(What the exercise asks) Locate the line containing "breakwater boulders', kind='structure')", then please write out that line and all the lines below it in the entries exactly.

** Start Extracted records **

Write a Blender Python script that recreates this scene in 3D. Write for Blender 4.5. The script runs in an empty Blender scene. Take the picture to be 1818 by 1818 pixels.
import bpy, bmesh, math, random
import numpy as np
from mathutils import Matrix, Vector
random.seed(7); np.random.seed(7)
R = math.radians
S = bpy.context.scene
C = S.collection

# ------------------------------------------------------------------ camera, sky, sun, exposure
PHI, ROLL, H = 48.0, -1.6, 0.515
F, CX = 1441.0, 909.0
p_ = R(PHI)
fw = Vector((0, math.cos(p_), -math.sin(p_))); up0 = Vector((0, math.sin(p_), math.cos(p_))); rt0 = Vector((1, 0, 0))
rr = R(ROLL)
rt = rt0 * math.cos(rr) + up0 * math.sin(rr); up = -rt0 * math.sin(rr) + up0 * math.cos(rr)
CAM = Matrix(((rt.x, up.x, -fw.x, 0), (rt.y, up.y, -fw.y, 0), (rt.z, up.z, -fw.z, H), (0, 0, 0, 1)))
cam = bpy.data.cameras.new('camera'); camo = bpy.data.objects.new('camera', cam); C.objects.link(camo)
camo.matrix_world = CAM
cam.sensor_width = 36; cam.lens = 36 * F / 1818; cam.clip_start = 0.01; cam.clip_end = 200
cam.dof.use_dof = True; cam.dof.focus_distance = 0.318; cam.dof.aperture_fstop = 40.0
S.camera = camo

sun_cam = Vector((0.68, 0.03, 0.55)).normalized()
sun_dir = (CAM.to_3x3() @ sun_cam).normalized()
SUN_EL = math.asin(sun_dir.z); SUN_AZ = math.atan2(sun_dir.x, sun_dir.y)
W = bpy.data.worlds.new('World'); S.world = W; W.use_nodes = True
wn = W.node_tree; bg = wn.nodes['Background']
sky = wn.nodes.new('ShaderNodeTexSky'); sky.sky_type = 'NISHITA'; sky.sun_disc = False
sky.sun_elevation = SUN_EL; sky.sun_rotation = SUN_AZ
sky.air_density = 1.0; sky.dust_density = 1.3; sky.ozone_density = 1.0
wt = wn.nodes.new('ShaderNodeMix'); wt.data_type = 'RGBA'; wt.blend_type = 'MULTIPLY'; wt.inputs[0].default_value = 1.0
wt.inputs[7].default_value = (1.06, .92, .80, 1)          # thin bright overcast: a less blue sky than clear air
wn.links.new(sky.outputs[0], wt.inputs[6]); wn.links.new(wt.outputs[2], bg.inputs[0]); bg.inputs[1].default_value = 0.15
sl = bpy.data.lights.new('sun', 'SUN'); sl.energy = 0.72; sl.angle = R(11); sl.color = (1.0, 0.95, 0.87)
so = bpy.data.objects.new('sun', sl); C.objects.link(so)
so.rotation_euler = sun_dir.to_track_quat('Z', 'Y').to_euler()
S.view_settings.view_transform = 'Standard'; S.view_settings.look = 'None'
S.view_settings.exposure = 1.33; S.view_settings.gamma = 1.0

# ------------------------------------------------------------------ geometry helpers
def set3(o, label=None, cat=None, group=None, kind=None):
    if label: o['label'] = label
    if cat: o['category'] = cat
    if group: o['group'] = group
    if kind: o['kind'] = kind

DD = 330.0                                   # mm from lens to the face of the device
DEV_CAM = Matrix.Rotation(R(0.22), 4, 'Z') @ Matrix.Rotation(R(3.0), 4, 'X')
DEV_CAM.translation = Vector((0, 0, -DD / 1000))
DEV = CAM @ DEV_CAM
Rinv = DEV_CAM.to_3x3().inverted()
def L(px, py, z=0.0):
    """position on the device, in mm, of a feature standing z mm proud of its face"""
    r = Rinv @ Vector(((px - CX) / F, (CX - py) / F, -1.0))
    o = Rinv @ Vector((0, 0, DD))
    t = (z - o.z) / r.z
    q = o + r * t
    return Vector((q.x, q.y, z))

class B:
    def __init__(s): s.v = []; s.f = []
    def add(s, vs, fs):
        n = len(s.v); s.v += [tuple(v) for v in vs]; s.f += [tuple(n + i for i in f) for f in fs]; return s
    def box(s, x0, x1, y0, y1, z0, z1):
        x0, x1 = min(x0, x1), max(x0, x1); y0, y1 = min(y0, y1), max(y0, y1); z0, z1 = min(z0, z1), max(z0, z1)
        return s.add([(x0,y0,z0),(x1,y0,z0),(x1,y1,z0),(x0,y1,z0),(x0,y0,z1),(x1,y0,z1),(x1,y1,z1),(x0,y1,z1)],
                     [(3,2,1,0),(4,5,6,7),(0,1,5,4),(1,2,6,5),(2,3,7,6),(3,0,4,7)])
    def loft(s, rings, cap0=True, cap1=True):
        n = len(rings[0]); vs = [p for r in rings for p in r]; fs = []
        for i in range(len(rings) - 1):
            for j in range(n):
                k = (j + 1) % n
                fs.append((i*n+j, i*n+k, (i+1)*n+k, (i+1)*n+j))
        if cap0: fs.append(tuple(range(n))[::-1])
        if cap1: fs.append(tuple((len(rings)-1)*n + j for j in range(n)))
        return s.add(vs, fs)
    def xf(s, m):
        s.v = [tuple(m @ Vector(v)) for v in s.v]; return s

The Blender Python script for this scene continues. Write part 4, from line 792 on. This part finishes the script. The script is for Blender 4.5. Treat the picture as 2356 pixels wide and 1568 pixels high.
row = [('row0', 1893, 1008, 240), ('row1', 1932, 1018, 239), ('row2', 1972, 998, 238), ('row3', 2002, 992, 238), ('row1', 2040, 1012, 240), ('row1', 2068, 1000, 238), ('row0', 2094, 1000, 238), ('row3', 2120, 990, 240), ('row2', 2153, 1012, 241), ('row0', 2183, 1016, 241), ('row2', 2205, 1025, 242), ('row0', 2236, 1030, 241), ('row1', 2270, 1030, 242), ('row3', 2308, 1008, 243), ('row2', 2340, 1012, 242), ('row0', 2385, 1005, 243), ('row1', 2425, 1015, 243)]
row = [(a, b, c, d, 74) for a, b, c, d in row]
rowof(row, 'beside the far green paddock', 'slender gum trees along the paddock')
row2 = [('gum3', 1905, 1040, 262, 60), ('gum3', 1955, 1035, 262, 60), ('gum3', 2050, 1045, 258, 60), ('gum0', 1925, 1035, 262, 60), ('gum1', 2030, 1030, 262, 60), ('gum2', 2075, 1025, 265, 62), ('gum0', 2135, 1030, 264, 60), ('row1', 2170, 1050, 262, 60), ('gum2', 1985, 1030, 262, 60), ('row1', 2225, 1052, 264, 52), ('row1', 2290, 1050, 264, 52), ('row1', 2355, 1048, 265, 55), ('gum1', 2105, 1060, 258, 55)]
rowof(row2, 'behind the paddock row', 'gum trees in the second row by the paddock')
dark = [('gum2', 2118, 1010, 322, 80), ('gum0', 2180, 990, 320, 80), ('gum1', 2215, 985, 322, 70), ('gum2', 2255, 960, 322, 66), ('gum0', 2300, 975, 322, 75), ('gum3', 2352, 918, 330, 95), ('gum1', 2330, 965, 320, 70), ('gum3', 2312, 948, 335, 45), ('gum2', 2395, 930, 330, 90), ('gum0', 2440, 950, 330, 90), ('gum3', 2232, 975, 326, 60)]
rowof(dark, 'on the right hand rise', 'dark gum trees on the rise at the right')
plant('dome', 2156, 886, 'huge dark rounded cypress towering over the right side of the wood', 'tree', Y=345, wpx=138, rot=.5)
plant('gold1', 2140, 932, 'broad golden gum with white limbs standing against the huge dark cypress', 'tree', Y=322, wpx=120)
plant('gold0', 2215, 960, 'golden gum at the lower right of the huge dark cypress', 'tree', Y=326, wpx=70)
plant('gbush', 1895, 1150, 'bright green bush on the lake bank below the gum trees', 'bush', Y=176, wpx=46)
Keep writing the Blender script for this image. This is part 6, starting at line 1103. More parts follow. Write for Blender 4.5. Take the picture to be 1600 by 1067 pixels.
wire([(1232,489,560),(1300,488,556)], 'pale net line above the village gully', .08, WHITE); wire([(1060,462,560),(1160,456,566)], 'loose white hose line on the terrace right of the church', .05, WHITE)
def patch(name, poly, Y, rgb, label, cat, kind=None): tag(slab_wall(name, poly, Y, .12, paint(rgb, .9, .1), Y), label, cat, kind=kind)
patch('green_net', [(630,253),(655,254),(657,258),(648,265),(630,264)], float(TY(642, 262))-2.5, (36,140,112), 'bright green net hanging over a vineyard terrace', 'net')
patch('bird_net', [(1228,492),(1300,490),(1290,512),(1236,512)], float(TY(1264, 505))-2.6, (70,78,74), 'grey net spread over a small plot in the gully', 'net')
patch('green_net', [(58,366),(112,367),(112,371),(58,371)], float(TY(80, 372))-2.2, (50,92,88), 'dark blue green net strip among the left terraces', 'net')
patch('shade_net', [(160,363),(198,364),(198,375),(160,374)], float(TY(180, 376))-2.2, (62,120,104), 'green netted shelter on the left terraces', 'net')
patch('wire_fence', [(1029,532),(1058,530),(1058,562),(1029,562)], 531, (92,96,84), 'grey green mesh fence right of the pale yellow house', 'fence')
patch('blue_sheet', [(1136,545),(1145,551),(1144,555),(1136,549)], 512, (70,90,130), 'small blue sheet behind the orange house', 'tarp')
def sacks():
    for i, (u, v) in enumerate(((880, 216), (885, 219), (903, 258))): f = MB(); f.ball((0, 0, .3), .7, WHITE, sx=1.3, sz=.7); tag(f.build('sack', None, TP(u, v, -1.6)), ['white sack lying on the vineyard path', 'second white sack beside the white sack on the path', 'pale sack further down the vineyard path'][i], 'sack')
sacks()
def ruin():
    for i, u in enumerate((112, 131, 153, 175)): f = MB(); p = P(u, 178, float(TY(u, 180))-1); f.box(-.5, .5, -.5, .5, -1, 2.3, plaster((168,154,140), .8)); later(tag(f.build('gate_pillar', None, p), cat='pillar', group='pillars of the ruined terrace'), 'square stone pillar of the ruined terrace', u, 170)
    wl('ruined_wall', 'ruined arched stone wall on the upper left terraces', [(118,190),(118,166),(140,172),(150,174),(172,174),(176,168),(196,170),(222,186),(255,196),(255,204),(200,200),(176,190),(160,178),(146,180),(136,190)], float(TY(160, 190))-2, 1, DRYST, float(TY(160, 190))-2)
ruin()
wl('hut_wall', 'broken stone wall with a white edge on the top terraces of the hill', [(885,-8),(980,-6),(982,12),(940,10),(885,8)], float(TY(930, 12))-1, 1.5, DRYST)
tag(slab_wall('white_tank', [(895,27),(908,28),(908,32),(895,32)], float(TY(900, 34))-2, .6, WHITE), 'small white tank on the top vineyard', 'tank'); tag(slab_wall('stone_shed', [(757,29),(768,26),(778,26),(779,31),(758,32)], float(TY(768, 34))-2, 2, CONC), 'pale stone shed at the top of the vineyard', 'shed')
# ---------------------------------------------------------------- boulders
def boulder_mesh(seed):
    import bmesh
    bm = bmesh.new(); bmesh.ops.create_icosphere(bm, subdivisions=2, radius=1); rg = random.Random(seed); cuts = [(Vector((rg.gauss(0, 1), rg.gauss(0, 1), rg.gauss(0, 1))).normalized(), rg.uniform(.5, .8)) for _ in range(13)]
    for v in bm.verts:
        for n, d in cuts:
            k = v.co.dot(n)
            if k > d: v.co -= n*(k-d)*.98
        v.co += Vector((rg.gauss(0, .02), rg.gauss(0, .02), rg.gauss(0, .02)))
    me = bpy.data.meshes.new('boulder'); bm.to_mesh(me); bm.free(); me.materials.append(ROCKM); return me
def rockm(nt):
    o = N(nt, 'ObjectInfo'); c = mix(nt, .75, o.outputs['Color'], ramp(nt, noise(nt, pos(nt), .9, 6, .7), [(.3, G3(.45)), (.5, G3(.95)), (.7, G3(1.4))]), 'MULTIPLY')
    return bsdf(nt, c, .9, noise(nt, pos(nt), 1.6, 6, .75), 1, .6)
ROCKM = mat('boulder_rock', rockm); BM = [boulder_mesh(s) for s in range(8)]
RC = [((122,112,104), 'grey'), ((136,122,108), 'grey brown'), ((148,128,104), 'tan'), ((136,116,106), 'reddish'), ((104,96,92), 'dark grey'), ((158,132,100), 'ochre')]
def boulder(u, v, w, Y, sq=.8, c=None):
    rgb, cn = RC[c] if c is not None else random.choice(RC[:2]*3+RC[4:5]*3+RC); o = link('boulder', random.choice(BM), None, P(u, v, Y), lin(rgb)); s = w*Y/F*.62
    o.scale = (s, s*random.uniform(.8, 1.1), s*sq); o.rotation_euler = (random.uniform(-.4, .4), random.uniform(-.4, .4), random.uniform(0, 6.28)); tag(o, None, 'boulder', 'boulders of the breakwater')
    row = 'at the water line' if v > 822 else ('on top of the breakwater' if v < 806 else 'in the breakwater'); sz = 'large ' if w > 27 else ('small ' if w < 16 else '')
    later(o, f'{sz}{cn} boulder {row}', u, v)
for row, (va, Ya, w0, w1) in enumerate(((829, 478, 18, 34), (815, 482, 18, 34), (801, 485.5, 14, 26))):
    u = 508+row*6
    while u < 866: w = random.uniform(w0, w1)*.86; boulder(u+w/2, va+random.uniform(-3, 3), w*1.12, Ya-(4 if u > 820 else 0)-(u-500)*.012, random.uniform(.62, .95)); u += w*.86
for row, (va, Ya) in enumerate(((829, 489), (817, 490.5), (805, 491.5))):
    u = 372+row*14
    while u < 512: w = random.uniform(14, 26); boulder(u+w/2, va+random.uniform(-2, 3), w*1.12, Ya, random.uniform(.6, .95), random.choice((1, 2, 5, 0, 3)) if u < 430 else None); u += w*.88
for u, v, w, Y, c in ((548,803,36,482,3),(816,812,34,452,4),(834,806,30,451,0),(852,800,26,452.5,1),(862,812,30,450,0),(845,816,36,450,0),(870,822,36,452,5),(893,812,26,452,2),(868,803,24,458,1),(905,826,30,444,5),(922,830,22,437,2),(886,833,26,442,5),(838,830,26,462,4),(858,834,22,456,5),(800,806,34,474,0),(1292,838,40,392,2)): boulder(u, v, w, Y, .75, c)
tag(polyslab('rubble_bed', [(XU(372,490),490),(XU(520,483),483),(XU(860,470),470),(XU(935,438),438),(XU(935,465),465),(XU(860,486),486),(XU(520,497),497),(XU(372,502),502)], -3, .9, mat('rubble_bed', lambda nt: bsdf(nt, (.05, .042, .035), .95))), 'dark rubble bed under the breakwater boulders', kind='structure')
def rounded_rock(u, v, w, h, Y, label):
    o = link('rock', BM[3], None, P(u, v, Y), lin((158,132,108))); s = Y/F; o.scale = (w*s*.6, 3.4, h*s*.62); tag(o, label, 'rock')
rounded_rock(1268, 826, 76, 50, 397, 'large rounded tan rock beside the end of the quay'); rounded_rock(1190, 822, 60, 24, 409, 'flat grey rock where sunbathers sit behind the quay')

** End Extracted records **

(Written solution)
tag(polyslab('rubble_bed', [(XU(372,490),490),(XU(520,483),483),(XU(860,470),470),(XU(935,438),438),(XU(935,465),465),(XU(860,486),486),(XU(520,497),497),(XU(372,502),502)], -3, .9, mat('rubble_bed', lambda nt: bsdf(nt, (.05, .042, .035), .95))), 'dark rubble bed under the breakwater boulders', kind='structure')
def rounded_rock(u, v, w, h, Y, label):
    o = link('rock', BM[3], None, P(u, v, Y), lin((158,132,108))); s = Y/F; o.scale = (w*s*.6, 3.4, h*s*.62); tag(o, label, 'rock')
rounded_rock(1268, 826, 76, 50, 397, 'large rounded tan rock beside the end of the quay'); rounded_rock(1190, 822, 60, 24, 409, 'flat grey rock where sunbathers sit behind the quay')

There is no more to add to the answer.